Critical Raw Materials Act (CRMA)

Mineral raw materials are of crucial importance to the European economy. In order to meet the challenges of the green and digital transformation and to ensure the security of the European Union, the Critical Raw Materials Act (CRMA) was published on May 3, 2024.

On May 3, 2024, the European Union (EU) published a regulation on the secure and sustainable supply of critical raw materials - the Critical Raw Materials Act. The package focuses on strengthening European supply chains, diversifying EU imports, strengthening the monitoring of value chains, as well as sustainability and the circular economy. The Commission's proposal includes ambitious benchmarks. For example, by 2030, at least 10% of strategic raw material requirements should be mined in the EU, at least 40% should be processed in the EU and at least 15% should come from the European circular economy. In addition, the EU should not be dependent on any third country for more than 65% of its raw materials.

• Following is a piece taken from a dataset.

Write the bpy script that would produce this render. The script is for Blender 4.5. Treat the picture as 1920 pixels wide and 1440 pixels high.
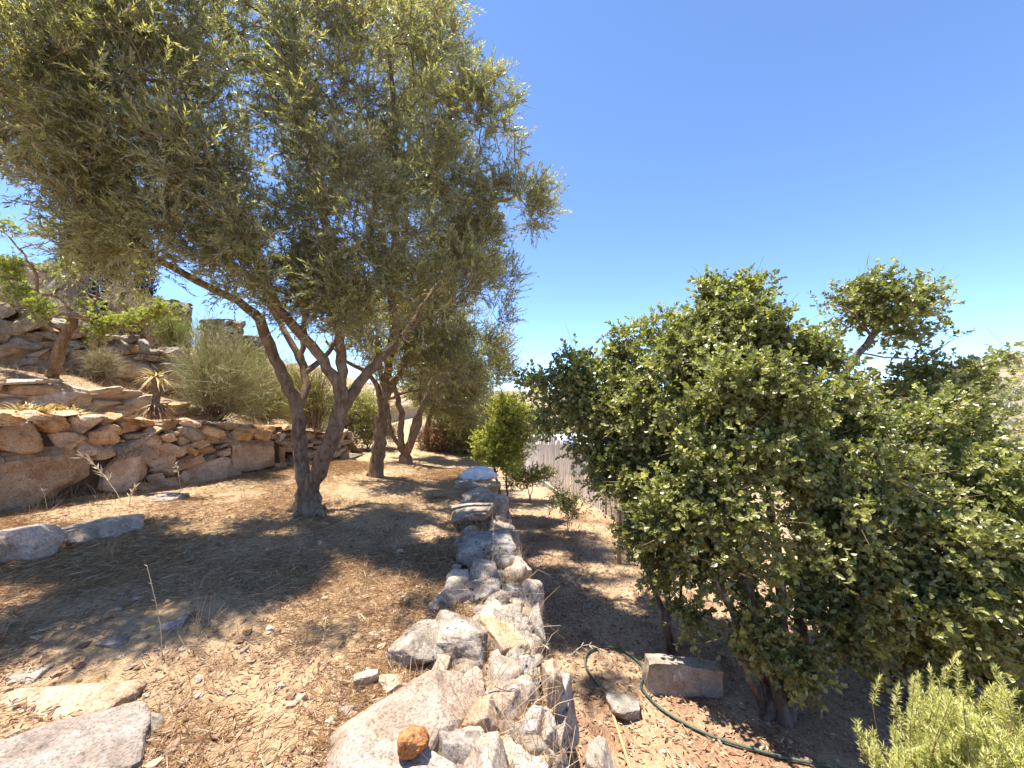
import bpy, math, random
import numpy as np
from mathutils import Vector

for o in list(bpy.data.objects):
    bpy.data.objects.remove(o, do_unlink=True)
scene = bpy.context.scene
COL = scene.collection
rng = np.random.default_rng(7)
random.seed(7)

# ------------------------------------------------------------------ camera
CAM = np.array([0.0, 0.0, 1.6])
LENS, PITCH = 14.0, math.radians(2.3)
FPX = 1920 * LENS / 36.0
cam_d = bpy.data.cameras.new('camera')
cam_d.lens = LENS; cam_d.sensor_width = 36.0; cam_d.clip_start = 0.05; cam_d.clip_end = 3000
cam = bpy.data.objects.new('camera', cam_d)
COL.objects.link(cam)
cam.location = CAM; cam.rotation_euler = (math.pi / 2 + PITCH, 0, 0)
scene.camera = cam

# ------------------------------------------------------------------ sky, sun, exposure
SUN_EL, SUN_AZ = math.radians(74), math.atan2(-0.92, 0.38)      # azimuth from +Y towards +X
world = bpy.data.worlds.new('World'); scene.world = world; world.use_nodes = True
wn = world.node_tree
bg = wn.nodes['Background']
sky = wn.nodes.new('ShaderNodeTexSky'); sky.sky_type = 'NISHITA'; sky.sun_disc = False
sky.sun_elevation = SUN_EL; sky.sun_rotation = SUN_AZ
sky.air_density = 0.60; sky.dust_density = 0.0; sky.ozone_density = 6.0; sky.altitude = 0
wn.links.new(sky.outputs[0], bg.inputs[0]); bg.inputs[1].default_value = 0.15
sun_d = bpy.data.lights.new('sun', 'SUN'); sun_d.energy = 5.0; sun_d.angle = math.radians(0.55)
sun_d.color = (1.0, 0.945, 0.86)
sun = bpy.data.objects.new('sun', sun_d); COL.objects.link(sun)
sv = Vector((math.sin(SUN_AZ) * math.cos(SUN_EL), math.cos(SUN_AZ) * math.cos(SUN_EL), math.sin(SUN_EL)))
sun.rotation_euler = sv.to_track_quat('Z', 'Y').to_euler(); sun.location = sv * 40
vs = scene.view_settings
vs.view_transform = 'Standard'; vs.look = 'None'; vs.gamma = 1.0; vs.exposure = 1.36; vs.use_curve_mapping = False
scene.render.engine = 'CYCLES'
cy = scene.cycles
cy.max_bounces = 7; cy.diffuse_bounces = 6; cy.glossy_bounces = 2; cy.transmission_bounces = 4; cy.transparent_max_bounces = 4
cy.caustics_reflective = False; cy.caustics_refractive = False
cy.use_denoising = True; cy.use_adaptive_sampling = True; cy.adaptive_threshold = 0.015

# ------------------------------------------------------------------ maths helpers
CP, SP = math.cos(PITCH), math.sin(PITCH)
def ray(px, py):
    dx, dy = (px - 960) / FPX, (720 - py) / FPX
    return np.array([dx, CP - SP * dy, SP + CP * dy])
def at_d(px, py, D):
    r = ray(px, py); return CAM + r * (D / r[1])
def at_z(px, py, z):
    r = ray(px, py); return CAM + r * ((z - CAM[2]) / r[2])
def unit(v):
    v = np.asarray(v, float); return v / np.maximum(np.linalg.norm(v, axis=-1, keepdims=True), 1e-9)
def _hash(ix, iy, iz, s):
    h = (ix * 374761393 + iy * 668265263 + iz * 2147483647 + s * 974634777) & 0xFFFFFFFF
    h = ((h ^ (h >> 13)) * 1274126177) & 0xFFFFFFFF
    h = ((h ^ (h >> 16)) * 2246822519) & 0xFFFFFFFF
    return ((h ^ (h >> 15)) & 0xFFFFFF) / float(0xFFFFFF)
def vnoise(P, s=0):
    P = np.asarray(P, float); I = np.floor(P).astype(np.int64); f = P - I; f = f * f * (3 - 2 * f)
    out = 0
    for a in (0, 1):
        for b in (0, 1):
            for c in (0, 1):
                w = (f[:, 0] if a else 1 - f[:, 0]) * (f[:, 1] if b else 1 - f[:, 1]) * (f[:, 2] if c else 1 - f[:, 2])
                out = out + w * _hash(I[:, 0] + a, I[:, 1] + b, I[:, 2] + c, s)
    return out * 2 - 1
def fbm(P, s=0, o=3):
    P = np.asarray(P, float); r = 0; a = 1.0
    for k in range(o):
        r = r + a * vnoise(P * 2 ** k + 17.3 * k, s + k); a *= .5
    return r / 1.75
def interp(y, pts):
    return np.interp(y, [p[0] for p in pts], [p[1] for p in pts])

# ------------------------------------------------------------------ object helpers
def tag(o, label=None, cat=None, group=None, kind=None):
    if label: o['label'] = label
    if cat: o['category'] = cat
    if group: o['group'] = group
    if kind: o['kind'] = kind
    return o
def thing(name, loc, label, cat, group=None):
    o = bpy.data.objects.new(name, None); COL.objects.link(o); o.location = [float(v) for v in loc]
    o.empty_display_size = 0.2
    return tag(o, label, cat, group)
def mesh(name, V, F, smooth=True, attr=None):
    V = np.asarray(V, np.float32)
    if not isinstance(F, list): F = [F]
    F = [np.asarray(f, np.int32) for f in F if len(f)]
    me = bpy.data.meshes.new(name)
    me.vertices.add(len(V)); me.vertices.foreach_set('co', V.ravel())
    nl = sum(f.size for f in F); npoly = sum(len(f) for f in F)
    me.loops.add(nl); me.loops.foreach_set('vertex_index', np.concatenate([f.ravel() for f in F]))
    st = []; k = 0
    for f in F:
        st.append(k + np.arange(len(f), dtype=np.int32) * f.shape[1]); k += f.size
    me.polygons.add(npoly); me.polygons.foreach_set('loop_start', np.concatenate(st).astype(np.int32))
    me.polygons.foreach_set('use_smooth', np.full(npoly, smooth, dtype=bool))
    if attr is not None:
        for an, av in attr.items():
            a = me.attributes.new(an, 'FLOAT', 'POINT'); a.data.foreach_set('value', np.asarray(av, np.float32))
    me.update(calc_edges=True)
    return me
def build(name, V, F, m, parent=None, smooth=True, attr=None, center=False):
    V = np.asarray(V, float)
    loc = V.mean(0) if center else (np.array(parent.location) if parent else np.zeros(3))
    o = bpy.data.objects.new(name, mesh(name, V - loc, F, smooth, attr)); COL.objects.link(o)
    o.data.materials.append(m)
    if parent:
        o.parent = parent; o.location = loc - np.array(parent.location)
    else:
        o.location = loc
    return o
def grid_faces(nu, nv):
    i = np.arange(nu - 1)[:, None] * nv + np.arange(nv - 1)[None, :]
    i = i.ravel()
    return np.stack([i, i + nv, i + nv + 1, i + 1], 1)

# ------------------------------------------------------------------ materials
class NT:
    def __init__(s, name):
        s.m = bpy.data.materials.new(name); s.m.use_nodes = True; s.t = s.m.node_tree
        s.t.nodes.clear(); s.out = s.t.nodes.new('ShaderNodeOutputMaterial')
    def n(s, typ, ins=None, **kw):
        nd = s.t.nodes.new('ShaderNode' + typ)
        for k, v in kw.items(): setattr(nd, k, v)
        for k, v in (ins or {}).items():
            if hasattr(v, 'is_output') or isinstance(v, bpy.types.NodeSocket): s.t.links.new(v, nd.inputs[k])
            else: nd.inputs[k].default_value = v
        return nd
    def ramp(s, fac, stops, interp='LINEAR'):
        nd = s.t.nodes.new('ShaderNodeValToRGB'); s.t.links.new(fac, nd.inputs[0])
        cr = nd.color_ramp; cr.interpolation = interp
        while len(cr.elements) < len(stops): cr.elements.new(0.5)
        for e, (p, c) in zip(cr.elements, stops):
            e.position = p; e.color = (*c, 1) if len(c) == 3 else c
        return nd.outputs[0]
    def mix(s, fac, a, b, mode='MIX'):
        nd = s.t.nodes.new('ShaderNodeMix'); nd.data_type = 'RGBA'; nd.blend_type = mode
        for sock, v in ((nd.inputs[0], fac), (nd.inputs[6], a), (nd.inputs[7], b)):
            if isinstance(v, bpy.types.NodeSocket): s.t.links.new(v, sock)
            else: sock.default_value = v if not isinstance(v, tuple) else (*v, 1)
        return nd.outputs[2]
    def math(s, op, a, b=None):
        nd = s.t.nodes.new('ShaderNodeMath'); nd.operation = op
        for i, v in enumerate((a, b)):
            if v is None: continue
            if isinstance(v, bpy.types.NodeSocket): s.t.links.new(v, nd.inputs[i])
            else: nd.inputs[i].default_value = v
        return nd.outputs[0]
    def done(s, shader):
        s.t.links.new(shader, s.out.inputs[0]); return s.m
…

Reliable and unhindered access to certain raw materials is a major concern within the EU and around the world. To address this challenge, the European Commission has drawn up a list of critical raw materials for the EU, which is regularly reviewed and updated.

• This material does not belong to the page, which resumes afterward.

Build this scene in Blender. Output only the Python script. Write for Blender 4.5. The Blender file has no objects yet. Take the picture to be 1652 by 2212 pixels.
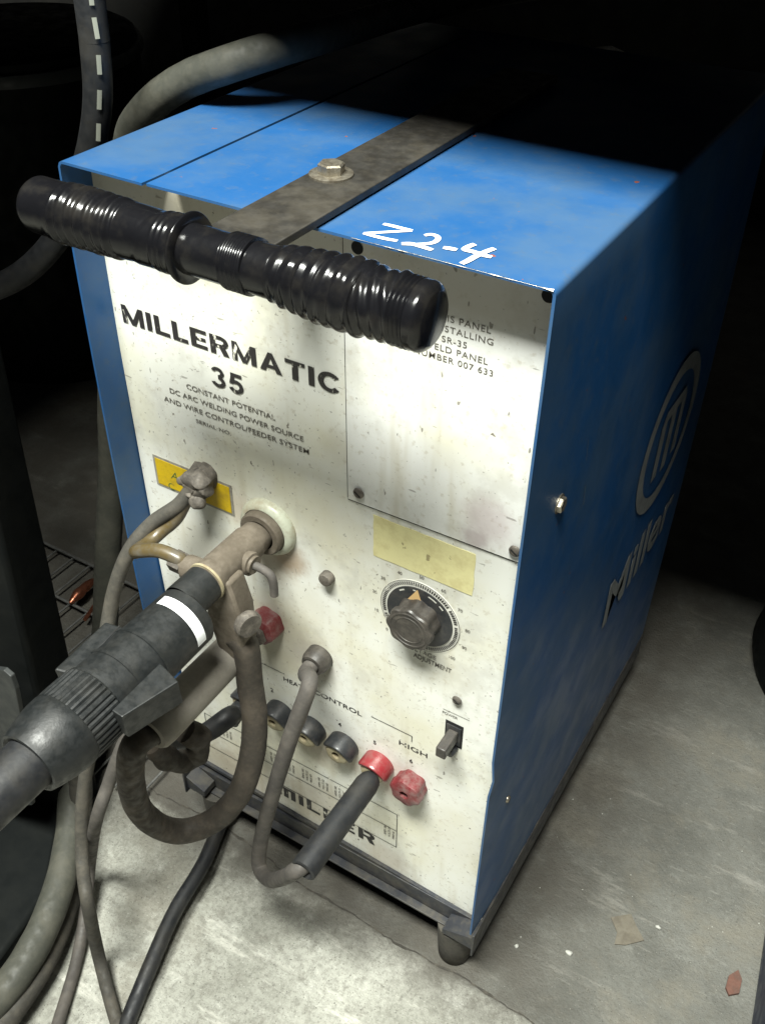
import bpy, bmesh, math, random
from mathutils import Vector, Matrix, noise
random.seed(7)
S = bpy.context.scene
COL = S.collection
PI = math.pi

# ------------------------------------------------------------------ camera
CP = (0.5414, 0.8895, 0.0089, 0.6424, -0.5492, 1.217, 2485.8)
CR = (Matrix.Rotation(CP[0], 3, 'Z') @ Matrix.Rotation(CP[1], 3, 'X') @ Matrix.Rotation(CP[2], 3, 'Z'))
CC = Vector(CP[3:6]); CF = CP[6] / 1.1719
def at(px, py, x=None, y=None, z=None):
    """a photo point (1652 x 2212 px copy) on the plane x=, y= or z=, in metres"""
    d = CR @ Vector(((px - 826) / CF, -(py - 1106) / CF, -1.0))
    if x is not None: t = (x - CC.x) / d.x
    elif y is not None: t = (y - CC.y) / d.y
    else: t = (z - CC.z) / d.z
    return CC + d * t
cam = bpy.data.cameras.new('camera'); co = bpy.data.objects.new('camera', cam); COL.objects.link(co)
co.matrix_world = Matrix.Translation(CC) @ CR.to_4x4()
cam.sensor_fit = 'VERTICAL'; cam.sensor_height = 24; cam.lens = CP[6] / 2592 * 24
cam.clip_start = 0.02; cam.clip_end = 60
S.camera = co

W, H, ZB, R = 0.44, 0.9335, 0.118, 0.0324      # case width, height, lower rim, panel recess
RP = R - 0.0002                                  # decals on the panel
ORG = Vector((0.22, 0.3, 0.0))

# ------------------------------------------------------------------ materials
class NT:
    def __init__(s, name):
        s.m = bpy.data.materials.new(name); s.m.use_nodes = True
        s.t = s.m.node_tree; s.b = s.t.nodes['Principled BSDF']; s.out = s.t.nodes['Material Output']
        s.tc = s.t.nodes.new('ShaderNodeTexCoord')
        s.P = s.tc.outputs['Object']
    def n(s, typ, **k):
        nd = s.t.nodes.new(typ)
        for a, v in k.items():
            if a.startswith('i_'): nd.inputs[int(a[2:])].default_value = v
            else: setattr(nd, a, v)
        return nd
    def L(s, a, b): s.t.links.new(a, b)
    def noise(s, scale, detail=4, rough=.55, stretch=None, off=(0, 0, 0)):
        nd = s.n('ShaderNodeTexNoise'); nd.inputs['Scale'].default_value = scale
        nd.inputs['Detail'].default_value = detail; nd.inputs['Roughness'].default_value = rough
        mp = s.n('ShaderNodeMapping'); mp.inputs['Location'].default_value = off
        if stretch: mp.inputs['Scale'].default_value = stretch
        s.L(s.P, mp.inputs[0]); s.L(mp.outputs[0], nd.inputs['Vector']); return nd.outputs[0]
    def ramp(s, v, a, b, lo=0., hi=1.):
        nd = s.n('ShaderNodeMapRange'); nd.interpolation_type = 'SMOOTHSTEP'
        nd.inputs[1].default_value = a; nd.inputs[2].default_value = b
        nd.inputs[3].default_value = lo; nd.inputs[4].default_value = hi
        s.L(v, nd.inputs[0]); return nd.outputs[0]
    def math(s, op, a, b):
        nd = s.n('ShaderNodeMath', operation=op)
        for i, v in enumerate((a, b)):
            if isinstance(v, (int, float)): nd.inputs[i].default_value = v
            else: s.L(v, nd.inputs[i])
        return nd.outputs[0]
    def mix(s, f, a, b):
        nd = s.n('ShaderNodeMix', data_type='RGBA')
        for i, v in ((0, f), (6, a), (7, b)):
            if isinstance(v, (int, float)): nd.inputs[i].default_value = v
            elif isinstance(v, tuple): nd.inputs[i].default_value = (*v[:3], 1)
            else: s.L(v, nd.inputs[i])
        return nd.outputs[2]
    def spot(s, c, r, soft=.6):
        """1 inside a blob round c (object space), ragged by noise"""
        nd = s.n('ShaderNodeVectorMath', operation='DISTANCE'); s.L(s.P, nd.inputs[0]); nd.inputs[1].default_value = c
        j = s.math('MULTIPLY', s.noise(60, 5, .7), r * 1.1)
        d = s.math('ADD', nd.outputs['Value'], s.math('SUBTRACT', j, r * .55))
        return s.ramp(d, r * (1 + soft), r * (1 - soft))
    def bump(s, h, strength=.2, dist=.001):
        nd = s.n('ShaderNodeBump'); nd.inputs['Strength'].default_value = strength; nd.inputs['Distance'].default_value = dist
        s.L(h, nd.inputs['Height']); s.L(nd.outputs[0], s.b.inputs['Normal'])
    def done(s, col, rough=.5, metal=0., coat=0., spec=.5):
        if isinstance(col, tuple): s.b.inputs['Base Color'].default_value = (*col[:3], 1)
        else: s.L(col, s.b.inputs['Base Color'])
        if isinstance(rough, (int, float)): s.b.inputs['Roughness'].default_value = rough
        else: s.L(rough, s.b.inputs['Roughness'])
        s.b.inputs['Metallic'].default_value = metal; s.b.inputs['Coat Weight'].default_value = coat
        s.b.inputs['Specular IOR Level'].default_value = spec
        return s.m

def grimy(name, col, dirt, rough=.5, metal=0, scale=25, amount=.6, bump=.15, bscale=200, coat=0, spec=.5):
    t = NT(name)
    f = t.ramp(t.noise(scale, 5, .65), .42, .7, 0, amount)
    g = t.ramp(t.noise(scale * 6, 3, .6, off=(3, 1, 2)), .45, .75, 0, amount * .5)
    c = t.mix(g, t.mix(f, col, dirt), dirt)
    r = t.ramp(t.noise(scale * 3, 3), .3, .7, rough * .8, min(1, rough * 1.25))
    t.bump(t.noise(bscale, 4, .6), bump, .0006)
    return t.done(c, r, metal, coat, spec)

def panel_mat(name, base=(.735, .74, .685), spots=()):
    t = NT(name)
    yel = t.ramp(t.noise(7, 4, .6, off=(1, 0, 4)), .42, .68, 0, .6)
    c = t.mix(yel, base, (.62, .59, .42))
    c = t.mix(t.ramp(t.noise(16, 5, .7, off=(6, 0, 2)), .50, .68, 0, .45), c, (.47, .46, .41))
    streak = t.ramp(t.noise(30, 3, .6, stretch=(1, 1, .12), off=(2, 0, 0)), .54, .74, 0, .42)
    c = t.mix(streak, c, (.44, .39, .26))
    sp = t.n('ShaderNodeSeparateXYZ'); t.L(t.P, sp.inputs[0])
    up = t.math('MULTIPLY', t.ramp(t.math('ADD', sp.outputs[2], t.math('MULTIPLY', t.noise(25, 5, .7), .02)), .872, .900), .55)
    c = t.mix(up, c, (.40, .35, .27))  # brown grime tint at the top edge, deepening the lid's shadow in the colour
    fine = t.ramp(t.noise(170, 3, .6), .56, .72, 0, .36)
    c = t.mix(fine, c, (.40, .35, .25))
    for pc, r, a, dc in spots:
        f = t.math('MULTIPLY', t.spot(Vector(pc) - ORG, r), a)
        c = t.mix(f, c, dc)
    # flecks and short scratches
    for sc, th, st, off, a in ((130, .735, (1, 1, 1), (5, 0, 0), .85), (60, .715, (2.6, 1, .9), (0, 0, 9), .7), (55, .72, (.7, 1, 2.8), (4, 0, 1), .55), (260, .70, (1, 1, 1), (1, 0, 3), .5)):
        v = t.ramp(t.noise(sc, 2, .5, stretch=st, off=off), th, th + .03, 0, a)
        c = t.mix(v, c, (.10, .08, .06))
    rg = t.ramp(t.noise(12, 4), .35, .7, .34, .55)
    t.bump(t.noise(35, 2), .12, .0012)
    return t.done(c, rg)

def ink(name, col=(.02, .018, .018), wear=.5, bg=(.74, .72, .62), scale=120):
    t = NT(name)
    v = t.ramp(t.noise(scale, 4, .7, stretch=(1.6, 1, .6)), wear, wear + .08)
    return t.done(t.mix(v, col, bg), .5)

M = {}
spots = [((.16, R, .553), .030, .55, (.36, .27, .17)), ((.185, R, .560), .02, .6, (.30, .19, .10)),
         ((.395, R, .70), .022, .5, (.42, .33, .34)), ((.385, R, .678), .012, .5, (.30, .23, .24)), ((.25, R, .29), .025, .55, (.30, .22, .15)), ((.21, R, .28), .03, .5, (.28, .2, .13)),
         ((.17, R, .43), .05, .45, (.42, .36, .24)), ((.21, R, .425), .028, .5, (.34, .30, .26)), ((.20, R, .15), .05, .4, (.36, .28, .18)), ((.315, R, .285), .028, .4, (.42, .18, .15)),
         ((.10, R, .15), .05, .35, (.42, .33, .22)), ((.30, R, .118), .03, .35, (.36, .26, .16)), ((.36, R, .50), .03, .25, (.5, .46, .32)), ((.12, R, .60), .02, .4, (.52, .40, .30)), ((.245, R, .62), .035, .3, (.55, .50, .34)), ((.20, R, .50), .03, .3, (.52, .48, .34)), ((.06, R, .52), .035, .35, (.5, .45, .32)), ((.25, R, .72), .018, .35, (.42, .38, .28)), ((.40, R, .24), .05, .25, (.55, .5, .36)), ((.30, R, .44), .04, .2, (.52, .48, .33)), ((.05, R, .12), .05, .5, (.3, .24, .17))]
M['panel'] = panel_mat('cream_enamel', spots=spots)
M['cover'] = panel_mat('cover_enamel', (.735, .74, .71), spots[2:4])
def blue(name, base):
    t = NT(name)
    f = t.ramp(t.noise(9, 5, .6), .36, .66, .12, .62)
    c = t.mix(f, base, (.058, .105, .165))
    g = t.ramp(t.noise(90, 4, .65), .52, .75, 0, .4)
    c = t.mix(g, c, (.06, .09, .13))
    v = t.ramp(t.noise(70, 3, .5, off=(7, 2, 0)), .75, .77)
    c = t.mix(v, c, (.20, .06, .03))
    t.bump(t.noise(240, 3), .12, .0005)
    return t.done(c, t.ramp(t.noise(20, 4), .3, .7, .30, .46), 0, 0, .28)
M['blue'] = blue('blue_enamel', (.0065, .066, .205))
M['blackpaint'] = grimy('black_enamel', (.018, .018, .02), (.07, .062, .05), .42, 0, 30, .6)
M['strap'] = grimy('worn_black_steel', (.018, .0165, .014), (.046, .041, .032), .5, .0, 22, .8, .25, 160)
M['frame'] = grimy('dark_frame_paint', (.02, .022, .028), (.09, .08, .06), .5, 0, 26, .6)
t = NT('black_tape')
M['tape'] = (t.bump(t.noise(38, 4, .6, stretch=(1.8, 1, 1)), .22, .0014), t.done(t.mix(t.ramp(t.noise(50, 4), .45, .75), (.005, .005, .006), (.013, .012, .011)), t.ramp(t.noise(40, 3), .3, .7, .13, .26), 0, .1, .32))[1]
M['rubber'] = grimy('dark_rubber', (.011, .012, .014), (.028, .026, .022), .55, 0, 30, .6, .2, 300)
M['plugrubber'] = grimy('charcoal_plastic', (.0085, .0100, .0104), (.021, .021, .019), .5, 0, 45, .6, .3, 350)
M['dusthose'] = grimy('dusty_hose', (.045, .042, .035), (.085, .076, .06), .75, 0, 40, .9, .3, 300)
M['palehose'] = grimy('pale_hose', (.046, .047, .037), (.078, .075, .058), .7, 0, 30, .8, .3, 300)
M['brownhose'] = grimy('brown_cable', (.034, .028, .021), (.075, .060, .044), .78, 0, 35, .8, .35, 300)
M['greycord'] = grimy('grey_cord', (.062, .056, .050), (.105, .093, .080), .7, 0, 35, .8, .3, 300)
M['brass'] = grimy('dirty_brass', (.10, .082, .060), (.155, .13, .10), .75, .15, 45, .9, .5, 260)
M['dirtmetal'] = grimy('greasy_metal', (.075, .066, .056), (.17, .15, .125), .7, .2, 60, 1, .6, 220)
M['amber'] = grimy('amber_hose', (.085, .062, .025), (.10, .088, .068), .4, 0, 40, 1, .2, 300)
M['boot'] = grimy('dusty_boot', (.22, .20, .17), (.27, .25, .21), .85, 0, 50, .9, .25, 350)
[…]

Economic importance and supply risk are the two most important parameters in determining criticality for the EU. The “economic importance” parameter looks in detail at the allocation of end uses of raw materials based on industrial applications. The “supply risk” parameter examines the concentration of global production of primary raw materials and supply to the EU at country level, the governance of supplier countries, including environmental aspects, the contribution of recycling, substitution, the EU's dependence on imports and trade restrictions in third countries.